• [Task brief]
Restate the listing below word for word, omitting any images.

• [Stored data]
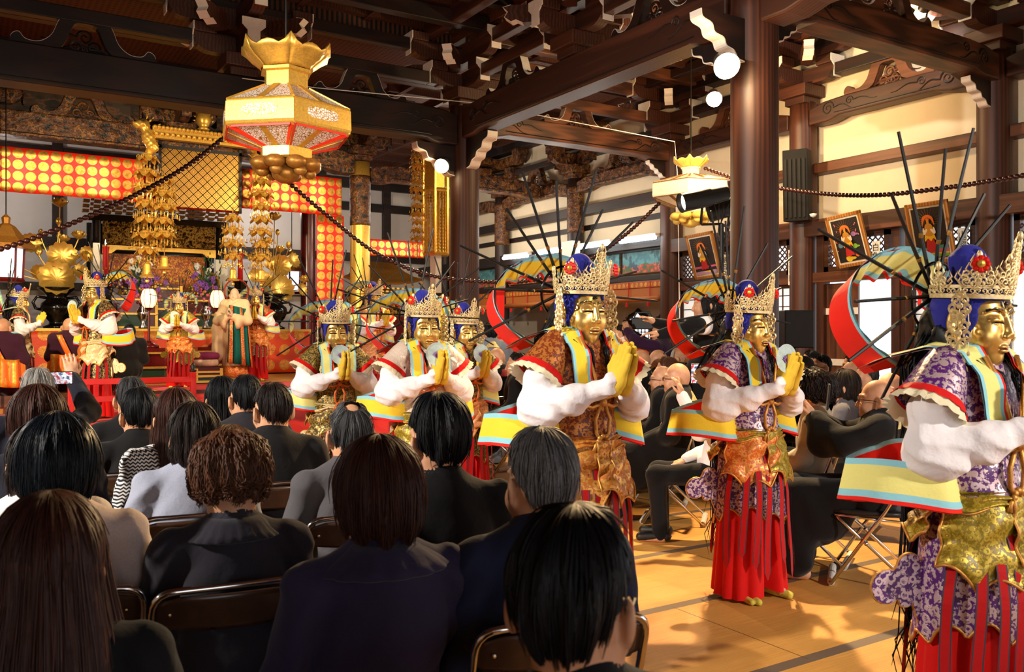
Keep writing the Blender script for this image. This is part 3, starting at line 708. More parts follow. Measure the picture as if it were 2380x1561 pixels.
def hand(s, w, f, n, sx, curl=.25, k=.008, sc=1.0):
    """palm, four unequal fingers with a bend, thumb off the side; w wrist, f finger dir, n palm normal"""
    w, f, n = (np.asarray(q, float) for q in (w, f, n)); f = f/np.linalg.norm(f); n = n-f*(n@f); n /= np.linalg.norm(n); e = np.cross(f, n)*sx
    p = lambda a, b, c=0: w+(f*a+e*b+n*c)*sc
    s.cap(p(0, 0), p(.045, 0), .024*sc, .026*sc, .02).cap(p(.03, -.02), p(.075, -.027), .017*sc, .013*sc, .012).cap(p(.03, .02), p(.075, .026), .017*sc, .013*sc, .012).cap(p(.05, 0), p(.078, 0), .018*sc, .014*sc, .012)
    for b, L in zip((-.031, -.011, .010, .029), (.078, .088, .082, .064)):
        m = p(.08+L*.45, b*1.05, L*.45*curl); t = p(.08+L*.45+L*.5*math.cos(curl*2.4), b*1.08, L*.45*curl+L*.5*math.sin(curl*2.4))
        s.cap(p(.072, b), m, .0095*sc, .0088*sc, .004).cap(m, t, .0088*sc, .0072*sc, .003)
    s.cap(p(.02, -.03, .004), p(.055, -.058, .02), .0125*sc, .0105*sc, .008).cap(p(.055, -.058, .02), p(.09, -.052, .034), .0105*sc, .008*sc, .003)
    return s
class Pose:
    def __init__(q, stand=False, yaw=0, pitch=0, arms=None, w=1.0, lean=0.0):
        q.stand = stand; q.dz = .435 if stand else 0; q.yaw = yaw; q.pitch = pitch; q.w = w; q.lean = lean
        q.sh = [np.array((x*.172*w, -.05+lean, .950+q.dz)) for x in (-1, 1)]
        de = [(np.array((x*.228*w, .0+lean, .70+q.dz)), np.array((x*.09, .22, .60+q.dz*.8)) if not stand else np.array((x*.26*w, .10, .50+q.dz)), np.array((-x*.4, 1., -.25)) if not stand else np.array((0, .25, -1.)), np.array((0, 0, -1.)) if not stand else np.array((-x, 0, 0.))) for x in (-1, 1)]
        q.arm = [d if a is None else tuple(np.array(v, float) for v in a) for d, a in zip(de, arms or (None, None))]
        q.hc = np.array((0, -.025+lean*1.3, 1.092+q.dz)); q.R = rotm(x=math.radians(pitch), z=math.radians(yaw))
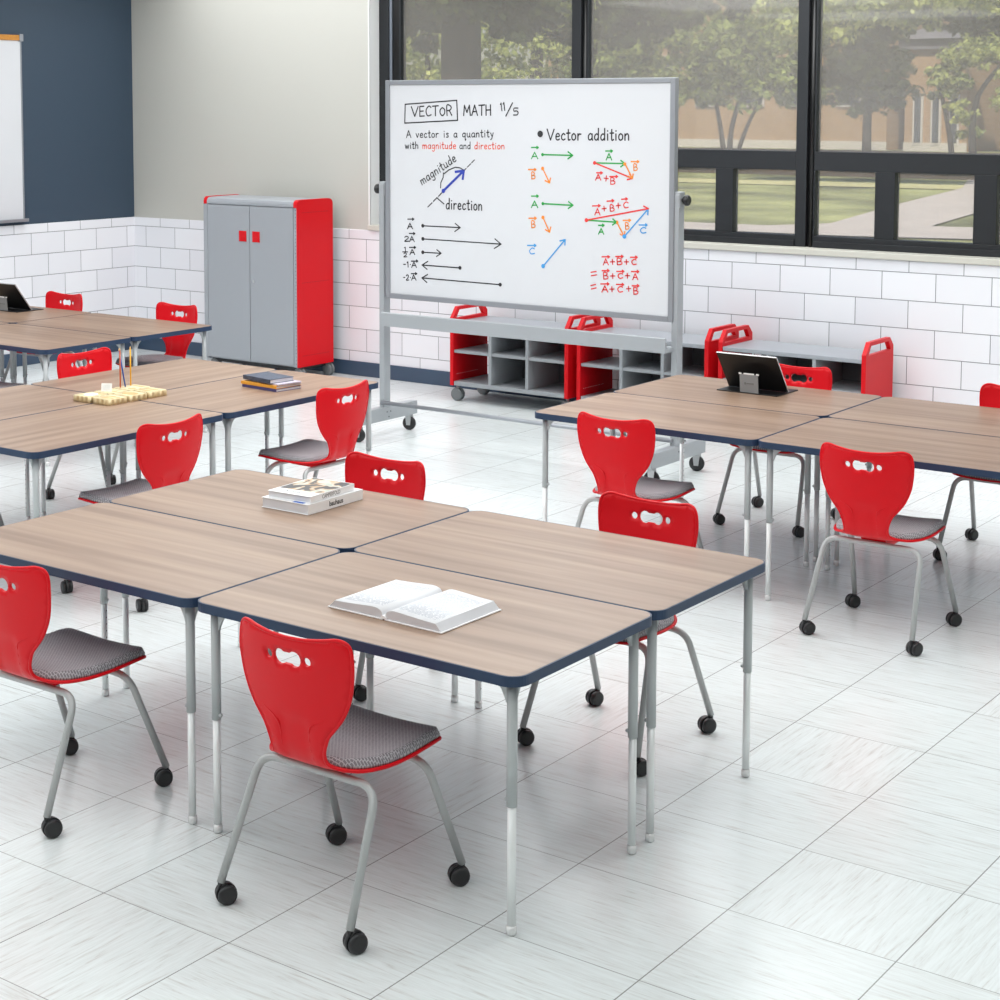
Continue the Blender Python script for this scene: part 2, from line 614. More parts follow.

• [Output]
Keep writing the Blender script for this image. This is part 3, starting at line 708. More parts follow. Measure the picture as if it were 2380x1561 pixels.
def hand(s, w, f, n, sx, curl=.25, k=.008, sc=1.0):
    """palm, four unequal fingers with a bend, thumb off the side; w wrist, f finger dir, n palm normal"""
    w, f, n = (np.asarray(q, float) for q in (w, f, n)); f = f/np.linalg.norm(f); n = n-f*(n@f); n /= np.linalg.norm(n); e = np.cross(f, n)*sx
    p = lambda a, b, c=0: w+(f*a+e*b+n*c)*sc
    s.cap(p(0, 0), p(.045, 0), .024*sc, .026*sc, .02).cap(p(.03, -.02), p(.075, -.027), .017*sc, .013*sc, .012).cap(p(.03, .02), p(.075, .026), .017*sc, .013*sc, .012).cap(p(.05, 0), p(.078, 0), .018*sc, .014*sc, .012)
    for b, L in zip((-.031, -.011, .010, .029), (.078, .088, .082, .064)):
        m = p(.08+L*.45, b*1.05, L*.45*curl); t = p(.08+L*.45+L*.5*math.cos(curl*2.4), b*1.08, L*.45*curl+L*.5*math.sin(curl*2.4))
        s.cap(p(.072, b), m, .0095*sc, .0088*sc, .004).cap(m, t, .0088*sc, .0072*sc, .003)
    s.cap(p(.02, -.03, .004), p(.055, -.058, .02), .0125*sc, .0105*sc, .008).cap(p(.055, -.058, .02), p(.09, -.052, .034), .0105*sc, .008*sc, .003)
    return s
class Pose:
    def __init__(q, stand=False, yaw=0, pitch=0, arms=None, w=1.0, lean=0.0):
        q.stand = stand; q.dz = .435 if stand else 0; q.yaw = yaw; q.pitch = pitch; q.w = w; q.lean = lean
        q.sh = [np.array((x*.172*w, -.05+lean, .950+q.dz)) for x in (-1, 1)]
        de = [(np.array((x*.228*w, .0+lean, .70+q.dz)), np.array((x*.09, .22, .60+q.dz*.8)) if not stand else np.array((x*.26*w, .10, .50+q.dz)), np.array((-x*.4, 1., -.25)) if not stand else np.array((0, .25, -1.)), np.array((0, 0, -1.)) if not stand else np.array((-x, 0, 0.))) for x in (-1, 1)]
        q.arm = [d if a is None else tuple(np.array(v, float) for v in a) for d, a in zip(de, arms or (None, None))]
        q.hc = np.array((0, -.025+lean*1.3, 1.092+q.dz)); q.R = rotm(x=math.radians(pitch), z=math.radians(yaw))
Continue the Blender Python script for this scene: part 2, from line 614. More parts follow.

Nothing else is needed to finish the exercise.